Monday morning I awoke in time to see the sun rise over the clear blue water.  There is something about that color!  We hurried to get into town so that we could check in and leave for Morgan’s Bluff.  Winds were forecast to pick up sometime later and blow right on the nose for several days so we wanted to make the shelter of Morgan’s Bluff, preferring to be stuck there instead of Bimini.  I was tense about the check-in with customs and immigration.  The permit for the cat had not arrived in time and I was fearful of what delays and costs would result.  Turns out there was a small delay and Samantha had to pay another $10, then, much relieved and thankful, we were on our way.
Winds were still calm when we left Alice Town but it was right on the nose and we didn’t even bother putting up the sails.  We even broiled a port loin on the grill and had a decent dinner.  However, soon after I settled into bed, the rocking, rolling and slamming began.  With currents and winds against us, we first planned to arrive at Morgan’s bluff at 2am then 4am then whenever.  I somehow slept but didn’t rest and I was tired of it all by 1am so I got up to discover we were still 5 or 6 hours away.   I drank some caffeine and let Bill have the fun of trying to sleep.  There was no moon until about a quarter to four so it was pitch dark and none of the marker beacons along the way were working—even at the entrance to the harbor the markers were gone and we navigated the channel by GPS in the first light of sunrise.  Anchoring was straightforward but I had caffeine at 5 or so and was unable to sleep right away so I watched the sun come up and piddled around a bit and finally crashed out. 

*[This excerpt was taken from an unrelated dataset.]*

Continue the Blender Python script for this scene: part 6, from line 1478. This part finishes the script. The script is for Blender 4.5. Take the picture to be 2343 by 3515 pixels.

There were 4 other boats in the harbor and one of them looked a bit familiar.  Soon after we woke up around noon we heard someone hailing us from his dingy.  It was Keith and his boat, Dolphin Leap!!  Last year this same time, Keith had sailed into this same harbor announcing over the radio that he had caught a large Mahi and needed help with eating it.  We had also seen him in Georgetown but he left before we did.  We invited him aboard and caught up on what had happened over the past summer and fall, then made plans to meet him on his boat for drinks. 

Now it was snorkel time.  The cool water woke me right up and my gills were feeling pretty good as I reacquainted with the critters and fish.  Just as I was about to get out I noticed an area where a channel had been cut out of the hardbottom.  Large rocks were strewn along side of this channel and…..what did I see but a couple of pair of antennae poking out from under one.  I quickly surfaced, got bearings and returned to the boat to get lobster catching equipment.  The two I caught gave me a run around but my luck won out and we shared fresh lobster and drank martinis on Dolphin Leap while watching the sun set. 

And THAT”s why we think this is FUN!